Some stupid list won’t be enough to solve the problem. To be honest, I don’t really know how to fix this. Banning AI Christmas “bands” who receive millions of listens monthly is like killing individual flies coming from a massive open sewer situated right around my house.
Well, Merry Christmas. Here is your gift. A little fly swat.
AI Christmas songs sound like the real deal. Nothing funny or remarkable about them — the occasional odd instrumentalisation or off-sounding vocal, but little that sparks curiosity and absolutely nothing that sparks joy. That’s generative AI’s job.
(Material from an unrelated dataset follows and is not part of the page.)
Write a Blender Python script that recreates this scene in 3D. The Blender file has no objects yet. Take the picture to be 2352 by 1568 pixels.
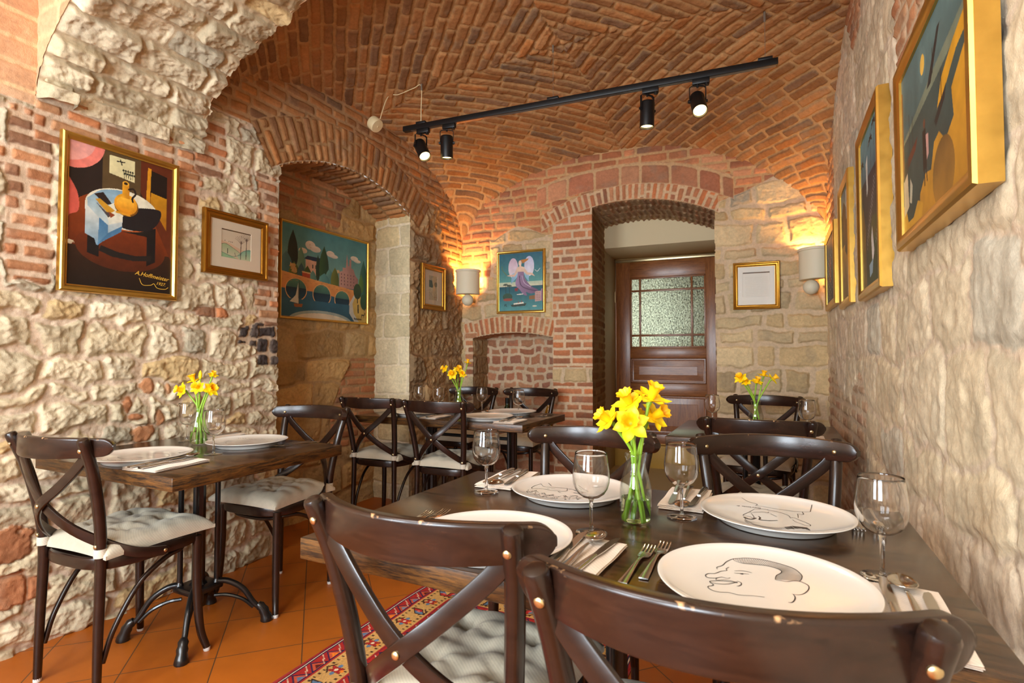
import bpy, bmesh, math, random
import numpy as np
from mathutils import Vector, Matrix
SC = bpy.context.scene
COL = SC.collection
PI = math.pi
rnd = random.Random(11)

def lin(c):
    c = np.asarray(c, dtype=np.float64) / 255.0
    return np.where(c <= 0.04045, c / 12.92, ((c + 0.055) / 1.055) ** 2.4)
def lc(r, g, b):
    v = lin((r, g, b)); return (float(v[0]), float(v[1]), float(v[2]), 1.0)

# ------------------------------------------------------------------ materials
class NT:
    def __init__(s, name):
        s.m = bpy.data.materials.new(name); s.m.use_nodes = True
        s.t = s.m.node_tree; s.t.nodes.clear()
        s.out = s.n('ShaderNodeOutputMaterial')
    def n(s, typ, **kw):
        x = s.t.nodes.new(typ)
        for k, v in kw.items(): setattr(x, k, v)
        return x
    def l(s, a, b): s.t.links.new(a, b)
    def pbsdf(s, **kw):
        b = s.n('ShaderNodeBsdfPrincipled')
        for k, v in kw.items(): b.inputs[k.replace('_', ' ')].default_value = v
        s.l(b.outputs[0], s.out.inputs[0]); return b
    def noise(s, scale, detail=4, rough=0.55, vec=None, dist=0.0):
        x = s.n('ShaderNodeTexNoise'); x.inputs['Scale'].default_value = scale
        x.inputs['Detail'].default_value = detail; x.inputs['Roughness'].default_value = rough
        x.inputs['Distortion'].default_value = dist
        if vec is not None: s.l(vec, x.inputs['Vector'])
        return x
    def ramp(s, fac, stops):
        r = s.n('ShaderNodeValToRGB'); e = r.color_ramp.elements
        while len(e) < len(stops): e.new(0.5)
        for k, (p, c) in enumerate(stops): e[k].position = p; e[k].color = c
        s.l(fac, r.inputs[0]); return r
    def mix(s, fac, a, b, mode='MIX'):
        x = s.n('ShaderNodeMix', data_type='RGBA', blend_type=mode)
        for i, v in ((0, fac), (6, a), (7, b)):
            if hasattr(v, 'is_output'): s.l(v, x.inputs[i])
            else: x.inputs[i].default_value = v
        return x.outputs[2]
    def bump(s, h, strength, dist=0.002):
        b = s.n('ShaderNodeBump'); b.inputs['Strength'].default_value = strength
        b.inputs['Distance'].default_value = dist; s.l(h, b.inputs['Height']); return b.outputs[0]
    def coords(s, which='Object', scale=(1, 1, 1)):
        c = s.n('ShaderNodeTexCoord'); m = s.n('ShaderNodeMapping')
        m.inputs['Scale'].default_value = scale
        s.l(c.outputs[which], m.inputs[0]); return m.outputs[0]

def simple(name, rgb, rough=0.5, metal=0.0, **kw):
    t = NT(name); t.pbsdf(Base_Color=lc(*rgb), Roughness=rough, Metallic=metal, **kw); return t.m

def m_masonry():
    t = NT('masonry'); b = t.pbsdf(Roughness=0.92); b.inputs['Specular IOR Level'].default_value = 0.25
    a = t.n('ShaderNodeVertexColor', layer_name='Col'); v = t.coords()
    n1 = t.noise(46, 7, 0.72, v); n2 = t.noise(230, 3, 0.6, v)
    r = t.ramp(n1.outputs[0], [(0.25, (0.74, 0.72, 0.70, 1)), (0.75, (1.14, 1.12, 1.10, 1))])
    c = t.mix(1.0, a.outputs[0], r.outputs[0], 'MULTIPLY'); t.l(c, b.inputs['Base Color'])
    h = t.n('ShaderNodeMath', operation='MULTIPLY_ADD'); h.inputs[1].default_value = 0.35
    t.l(n2.outputs[0], h.inputs[0]); t.l(n1.outputs[0], h.inputs[2])
    t.l(t.bump(h.outputs[0], 0.55, 0.006), b.inputs['Normal']); return t.m

def m_wood(name, dark, light, scale=(1, 1, 1), rough=0.33, coat=0.25, grain=1.0, wear=False, lo=0.55, hi=1.0):
    t = NT(name); b = t.pbsdf(Roughness=rough); b.inputs['Coat Weight'].default_value = coat
    b.inputs['Coat Roughness'].default_value = 0.18
    v = t.coords('Object', scale)
    n = t.noise(6, 5, 0.6, v, 0.6); n2 = t.noise(34, 4, 0.65, v)
    s = t.n('ShaderNodeMath', operation='MULTIPLY_ADD'); s.inputs[1].default_value = 0.6
    t.l(n2.outputs[0], s.inputs[0]); t.l(n.outputs[0], s.inputs[2])
    r = t.ramp(s.outputs[0], [(lo, lc(*dark)), (hi, lc(*light))])
    c = r.outputs[0]
    if wear:
        a = t.n('ShaderNodeAttribute', attribute_name='wear'); w = t.noise(28, 3, 0.7, t.coords())
        k = t.ramp(w.outputs[0], [(0.60, (0, 0, 0, 1)), (0.68, (1, 1, 1, 1))])
        q = t.n('ShaderNodeMath', operation='MULTIPLY'); t.l(a.outputs['Fac'], q.inputs[0]); t.l(k.outputs[0], q.inputs[1])
        c = t.mix(q.outputs[0], c, lc(196, 150, 104))
    t.l(c, b.inputs['Base Color'])
    t.l(t.bump(s.outputs[0], 0.12 * grain, 0.002), b.inputs['Normal']); return t.m

def m_vcol(name, rough=0.6, coat=0.0, layer='Col', bump=0.0, bscale=300, spec=0.4):
    t = NT(name); b = t.pbsdf(Roughness=rough); b.inputs['Coat Weight'].default_value = coat
    b.inputs['Specular IOR Level'].default_value = spec
    a = t.n('ShaderNodeVertexColor', layer_name=layer); t.l(a.outputs[0], b.inputs['Base Color'])
    if bump:
        n = t.noise(bscale, 3, 0.6, t.coords()); t.l(t.bump(n.outputs[0], bump, 0.002), b.inputs['Normal'])
    return t.m

def m_gold(name, rgb, rough, streak=True):
    t = NT(name); b = t.pbsdf(Base_Color=lc(*rgb), Metallic=0.92, Roughness=rough)
    v = t.coords(); n = t.noise(30, 4, 0.6, v)
    r = t.ramp(n.outputs[0], [(0.3, (rough * 0.92,) * 3 + (1,)), (0.7, (rough * 1.1,) * 3 + (1,))])
    t.l(r.outputs[0], b.inputs['Roughness'])
    c = t.ramp(n.outputs[0], [(0.3, lc(*[q * 0.96 for q in rgb])), (0.7, lc(*rgb))]); t.l(c.outputs[0], b.inputs['Base Color'])
    return t.m

def m_thin_glass(name, tint=(1, 1, 1, 1), ior=1.5, rough=0.0):
    t = NT(name); tr = t.n('ShaderNodeBsdfTransparent'); tr.inputs[0].default_value = tint
    g = t.n('ShaderNodeBsdfGlossy'); g.inputs['Roughness'].default_value = rough
    f = t.n('ShaderNodeFresnel'); ge = t.n('ShaderNodeNewGeometry'); mr = t.n('ShaderNodeMapRange'); mr.inputs['To Min'].default_value = ior; mr.inputs['To Max'].default_value = 1 / ior
    t.l(ge.outputs['Backfacing'], mr.inputs['Value']); t.l(mr.outputs[0], f.inputs[0])
    k = t.n('ShaderNodeMath', operation='MULTIPLY'); k.inputs[1].default_value = 1.25; k.use_clamp = True
    t.l(f.outputs[0], k.inputs[0])
    m = t.n('ShaderNodeMixShader'); t.l(k.outputs[0], m.inputs[0]); t.l(tr.outputs[0], m.inputs[1]); t.l(g.outputs[0], m.inputs[2])
    t.l(m.outputs[0], t.out.inputs[0]); return t.m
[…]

It thieves from real stuff and shoves it all into a tech mulcher to produce a reasonable aggregate of all the things that ever made you feel something.
Now you can enjoy a tech-slop aggregate of those old feelings in your stupid Christmas hat. Like a digital mama bird that regurgitates your own nostalgia into your open beak for you to gulp up.
You’ll hear this shit whether you want to or not. It will come up on auto-play if you fire up a lone Nat King Cole song. It’s also infesting all the largest Christmas playlists on streaming platforms. Some of these AI Christmas “bands” have been around for a year or two by now, so they’ve accumulated enough streams and shares to come up in the playlist right after Mariah.
A popular bit of software used to make AI Christmas music is Suno. The app follows specific commands to create AI music and vocals accordingly. It also allows artists to hide the AI mulch behind a smattering of real lyrics, vocals and instrumentalisation they can choose to add.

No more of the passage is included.